Sparen bei Autopsien hat "mörderische Folgen"

Die Anzahl der Autopsien ist in den letzten Jahren kontinuierlich gesunken.

Ist der Staat an der Aufklärung von Mordfällen nicht interessiert? Diese Frage drängt sich mit einem Blick auf die seit Jahren sinkenden Zahlen an Obduktionen auf. Immer seltener wird der genauen Todesursache nachgegangen. Das hat "tödliche" Folgen: Je weniger Obduktionen es gibt, desto größer ist die Dunkelziffer bei Mordfällen.

Zu den Fakten: Seit 1990 verringerten sich die Leichenöffnungen von 34,2 Prozent auf derzeit 17 Prozent - und dies bei rund jährlich 75.000 Sterbefällen (Quelle: Lehrbuch forensische Medizin für Studium und Praxis, 2. Auflage).

Der alarmierende Trend bereitet heimischen Kriminologen und Gerichtsmediziner Kopfzerbrechen. Ein Grund für die immer seltener werdenden Autopsien ist für Walter Rabl, dem Präsidenten der Österreichischen Gesellschaft für Gerichtliche Medizin, ein "falsch verstandener Spargedanke". Schlichter gesagt: Immer seltener besteht die Justiz darauf, den Sterbevorgang genau zu rekonstruieren. "Es tauchen immer wieder Fälle auf", erzählt er. So entpuppte sich auf Rabls Seziertisch etwa ein offiziell an einem Herztod gestorbener Mann als Mordopfer.

Als Faustregel gilt übrigens: Je älter ein Toter ist, desto seltener werden Leichenöffnungen angeordnet. Seriöse Schätzungen, wie hoch die Zahl an ungeklärten Mordfällen ist, gibt es nicht.

"Grundrecht"

"Für die Hinterbliebenen ist es oft immens wichtig zu wissen, woran ihr Verwandter gestorben ist", erzählt der Gerichtsmediziner.

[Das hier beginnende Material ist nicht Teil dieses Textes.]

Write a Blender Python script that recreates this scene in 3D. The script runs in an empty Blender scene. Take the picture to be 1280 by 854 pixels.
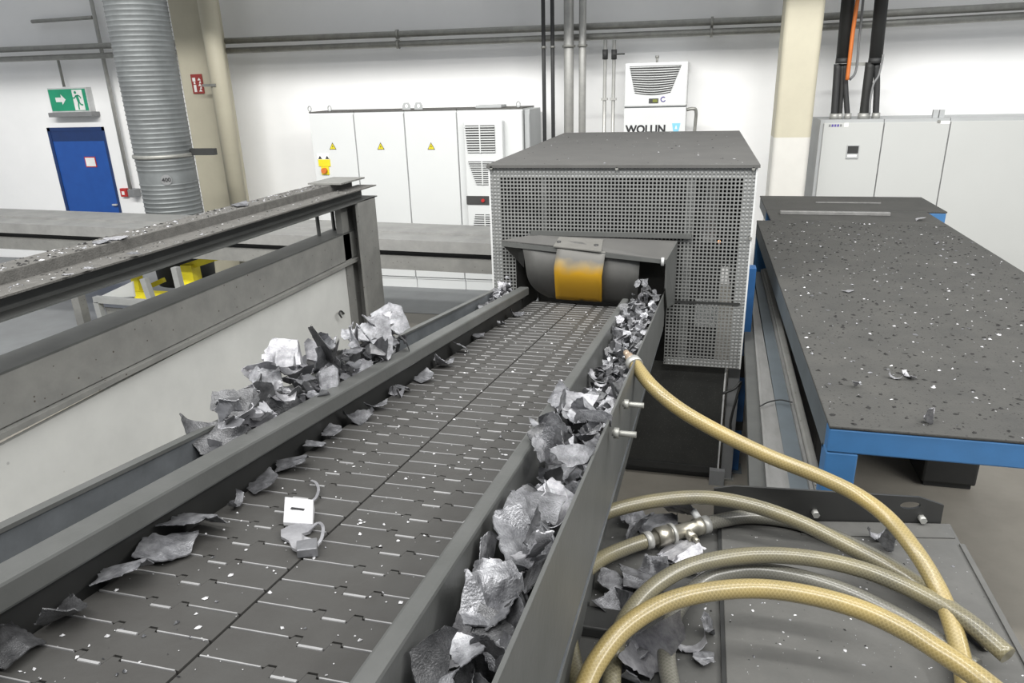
import bpy, bmesh, math, random
from mathutils import Vector, Matrix, noise
from mathutils.geometry import tessellate_polygon

# ------------------------------------------------------------------ camera, world, light, exposure
SC = bpy.context.scene
COL = SC.collection
R = math.radians
YAW, PITCH, ROLL, FOC, CAM_H = R(14.80), R(20.01), R(-1.724), 893.84, 2.4
CAM = Vector((0, 0, CAM_H))
_f = Vector((-math.sin(YAW) * math.cos(PITCH), math.cos(YAW) * math.cos(PITCH), -math.sin(PITCH)))
_r = Vector((math.cos(YAW), math.sin(YAW), 0))
_u = _r.cross(_f)
RIGHT = _r * math.cos(ROLL) + _u * math.sin(ROLL)
UP = -_r * math.sin(ROLL) + _u * math.cos(ROLL)
cd = bpy.data.cameras.new('camera')
cd.sensor_width = 36.0
cd.lens = FOC * 36.0 / 1280.0
cd.clip_end = 200
cam = bpy.data.objects.new('camera', cd)
M = Matrix((RIGHT, UP, -_f)).transposed().to_4x4()
M.translation = CAM
cam.matrix_world = M
COL.objects.link(cam)
SC.camera = cam

SC.view_settings.view_transform = 'Standard'
SC.view_settings.look = 'None'
SC.view_settings.exposure = 0.0
SC.view_settings.gamma = 1.0
SC.view_settings.use_curve_mapping = False

w = bpy.data.worlds.new('hall_air')
SC.world = w
w.use_nodes = True
w.node_tree.nodes['Background'].inputs[0].default_value = (0.94, 0.97, 1.0, 1)
w.node_tree.nodes['Background'].inputs[1].default_value = 0.55


def lamp(name, loc, sx, sy, watt, spread, rx=0.0, rz=0.0):
    l = bpy.data.lights.new(name, 'AREA')
    l.shape = 'RECTANGLE'
    l.size, l.size_y = sx, sy
    l.energy = watt
    l.spread = R(spread)
    l.color = (1.0, 0.985, 0.95)
    o = bpy.data.objects.new(name, l)
    o.location = loc
    o.rotation_euler = (rx, 0, rz)
    COL.objects.link(o)


# hall strip lamps, last one added; an added unseen beam shades the upper wall
lamp('strip_lamp_row', (-2.0, 2.0, 5.8), 13.0, 0.35, 600, 170, R(50))
lamp('strip_lamp_row', (-1.0, -1.6, 7.5), 13.0, 0.35, 780, 170, R(55))
lamp('strip_lamp_row', (6.0, 1.0, 6.6), 7.0, 0.35, 330, 170, R(52), R(90))  # added side lamp, brightens the faces turned to the right


def UZ(px, py, z):
    d = _f + RIGHT * ((px - 640) / FOC) - UP * ((py - 427) / FOC)
    return CAM + d * ((z - CAM_H) / d.z)


def UY(px, py, y):
    d = _f + RIGHT * ((px - 640) / FOC) - UP * ((py - 427) / FOC)
    return CAM + d * (y / d.y)


def UX(px, py, x):
    d = _f + RIGHT * ((px - 640) / FOC) - UP * ((py - 427) / FOC)
    return CAM + d * (x / d.x)


# ------------------------------------------------------------------ materials
MATS = {}


def mat(name, col, rough=0.6, metal=0.0, col2=None, nscale=6.0, nmix=1.0, bump=0.0, bscale=60.0, speck=None, speck_scale=90, speck_size=0.12,
        rand=0.0, emit=0.0, detail=6.0, stretch=None):
    m = bpy.data.materials.new(name)
    m.use_nodes = True
    nt = m.node_tree
    N, L = nt.nodes, nt.links
    b = N['Principled BSDF']
    b.inputs['Roughness'].default_value = rough
    b.inputs['Metallic'].default_value = metal
    tc = N.new('ShaderNodeTexCoord')
    src = tc.outputs['Object']
    if stretch:
        mp = N.new('ShaderNodeMapping')
        mp.inputs['Scale'].default_value = stretch
        L.new(src, mp.inputs[0])
        src = mp.outputs[0]
    col4 = (*col, 1)
    c2 = (*(col2 if col2 else [c * 0.8 for c in col]), 1)
    nz = N.new('ShaderNodeTexNoise')
    nz.inputs['Scale'].default_value = nscale
    nz.inputs['Detail'].default_value = detail
    nz.inputs['Roughness'].default_value = 0.65
    L.new(src, nz.inputs['Vector'])
    rp = N.new('ShaderNodeValToRGB')
    rp.color_ramp.elements[0].position = 0.32
    rp.color_ramp.elements[1].position = 0.68
    rp.color_ramp.elements[0].color = c2
    rp.color_ramp.elements[1].color = col4
    L.new(nz.outputs['Fac'], rp.inputs[0])
    out = rp.outputs[0]
    if speck:
        vo = N.new('ShaderNodeTexVoronoi')
        vo.inputs['Scale'].default_value = speck_scale
        L.new(src, vo.inputs['Vector'])
        r2 = N.new('ShaderNodeValToRGB')
        r2.color_ramp.elements[0].position = speck_size * 0.7
        r2.color_ramp.elements[1].position = speck_size
        r2.color_ramp.elements[0].color = (1, 1, 1, 1)
        r2.color_ramp.elements[1].color = (0, 0, 0, 1)
        L.new(vo.outputs['Distance'], r2.inputs[0])
        mx = N.new('ShaderNodeMix')
        mx.data_type = 'RGBA'
        L.new(r2.outputs[0], mx.inputs[0])
        L.new(out, mx.inputs[6])
        mx.inputs[7].default_value = (*speck, 1)
        out = mx.outputs[2]
    if rand:
        oi = N.new('ShaderNodeObjectInfo')
        mr = N.new('ShaderNodeMapRange')
        mr.inputs[3].default_value = 1 - rand
        mr.inputs[4].default_value = 1 + rand * 0.5
        L.new(oi.outputs['Random'], mr.inputs[0])
        hs = N.new('ShaderNodeHueSaturation')
        L.new(mr.outputs[0], hs.inputs['Value'])
        L.new(out, hs.inputs['Color'])
        out = hs.outputs[0]
    L.new(out, b.inputs['Base Color'])
    if bump:
        n2 = N.new('ShaderNodeTexNoise')
        n2.inputs['Scale'].default_value = bscale
        n2.inputs['Detail'].default_value = 4
        L.new(src, n2.inputs['Vector'])
        bp = N.new('ShaderNodeBump')
        bp.inputs['Strength'].default_value = bump
        bp.inputs['Distance'].default_value = 0.01
        L.new(n2.outputs['Fac'], bp.inputs['Height'])
        L.new(bp.outputs[0], b.inputs['Normal'])
    if emit:
        b.inputs['Emission Color'].default_value = col4
        b.inputs['Emission Strength'].default_value = emit
    MATS[name] = m
    return m


WALLW = mat('white_wall_paint', (0.90, 0.90, 0.90), 0.8, col2=(0.84, 0.845, 0.845), nscale=0.9, bump=0.05, bscale=30)
FLOOR = mat('beige_grey_floor_coating', (0.24, 0.225, 0.195), 0.6, col2=(0.19, 0.176, 0.152), nscale=2.5)
STRIP = mat('dark_grey_floor_coating', (0.20, 0.21, 0.215), 0.5, col2=(0.165, 0.17, 0.175), nscale=3)
CABW = mat('light_grey_cabinet_paint', (0.635, 0.65, 0.65), 0.45, col2=(0.61, 0.625, 0.625), nscale=1.5)
CABP = mat('pale_grey_cabinet_paint', (0.50, 0.51, 0.50), 0.5, col2=(0.48, 0.49, 0.48), nscale=1.5)
CABG = mat('grey_cabinet_side_paint', (0.399, 0.412, 0.416), 0.5, col2=(0.374, 0.387, 0.391))
SEAM = mat('dark_seam', (0.10, 0.105, 0.11), 0.7)
CREAM = mat('cream_column_paint', (0.50, 0.47, 0.365), 0.6, col2=(0.46, 0.43, 0.335), nscale=4)
CREAMW = mat('off_white_column_paint', (0.60, 0.59, 0.555), 0.6, col2=(0.56, 0.55, 0.52), nscale=4)
PIPEG = mat('dull_galvanised_pipe', (0.352, 0.352, 0.328), 0.45, metal=0.5, col2=(0.256, 0.256, 0.240), nscale=10)
PIPEL = mat('light_galvanised_pipe', (0.42, 0.42, 0.40), 0.45, metal=0.4, col2=(0.34, 0.34, 0.33), nscale=10)
PIPED = mat('dark_pipe_lagging', (0.035, 0.036, 0.037), 0.6)
DUCTM = mat('galvanised_duct_steel', (0.20, 0.215, 0.218), 0.5, metal=0.3, col2=(0.15, 0.16, 0.163), nscale=5)
BLUEDOOR = mat('blue_door_paint', (0.012, 0.085, 0.36), 0.45, col2=(0.01, 0.07, 0.31))
DEEPBLUE = mat('dark_blue_frame_paint', (0.008, 0.035, 0.14), 0.5)
BLUE = mat('blue_machine_paint', (0.047, 0.162, 0.365), 0.5, col2=(0.043, 0.140, 0.306), nscale=8)
BLUEG = mat('dusty_blue_grey_paint', (0.105, 0.125, 0.14), 0.55, col2=(0.085, 0.10, 0.11), nscale=6)
DUST = mat('dusty_grey_tabletop', (0.059, 0.058, 0.054), 0.75, col2=(0.042, 0.042, 0.040), nscale=5, bump=0.2, bscale=120, speck=(0.031, 0.030, 0.029), speck_scale=55, speck_size=0.22)
GUARD = mat('dull_zinc_sheet', (0.236, 0.240, 0.236), 0.5, metal=0.35, col2=(0.189, 0.193, 0.189), nscale=8)
GUARDTOP = mat('dusty_zinc_roof_sheet', (0.095, 0.094, 0.090), 0.65, metal=0.1, col2=(0.077, 0.076, 0.074), nscale=4)
ANGLE = mat('bright_zinc_angle', (0.62, 0.63, 0.63), 0.5, metal=0.1)
FRAMEG = mat('dusty_grey_frame_paint', (0.206, 0.206, 0.194), 0.6, col2=(0.158, 0.158, 0.151), nscale=7, bump=0.1, bscale=80, speck=(0.055, 0.044, 0.035), speck_scale=22, speck_size=0.10)
FRAMED = mat('dark_grey_frame_steel', (0.085, 0.088, 0.085), 0.55, col2=(0.065, 0.067, 0.065), nscale=7)
FRAMETOP = mat('gritty_dust_on_steel', (0.119, 0.115, 0.108), 0.8, col2=(0.077, 0.075, 0.070), nscale=25, bump=0.4, bscale=150)
PALE = mat('pale_grey_panel_paint', (0.56, 0.565, 0.545), 0.55, col2=(0.47, 0.475, 0.46), nscale=2.2, speck=(0.36, 0.36, 0.35), speck_scale=7, speck_size=0.05)
CONV = mat('grey_conveyor_steel', (0.136, 0.139, 0.136), 0.45, metal=0.35, col2=(0.105, 0.109, 0.105), nscale=5, bump=0.05, bscale=60)
CONVIN = mat('worn_trough_steel', (0.20, 0.215, 0.23), 0.35, metal=0.35, col2=(0.13, 0.14, 0.15), nscale=7)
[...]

Das sagt Katharina Beclin vom Wiener Institut für Strafrecht und Kriminologie: "Es wird sicher viel übersehen", glaubt auch sie. "Es sollte ein Grundrecht sein, dass fragwürdige Fälle untersucht werden."

Da es an österreichischen Studien mangelt, muss sie auf Untersuchungen aus Deutschland zurückgreifen. Demnach, sagt Beclin, seien in der Bundesrepublik in den 90er-Jahren 13.000 Todesfälle nachträglich gerichtsmedizinisch untersucht worden. "Bei 800 wurden Hinweise auf Mord oder Totschlag gefunden."

Der Sparwille ist Rabl zufolge nicht der einzige Grund für die Abnahme der Autopsien. Generell ortet der Mediziner, dass man "ein falsches Bild" von Obduktionen habe. "Das ist keine Metzgerei." Und ein allgemeines Unbehagen: "Die Menschen tun sich schwer, mit dem Tod umzugehen."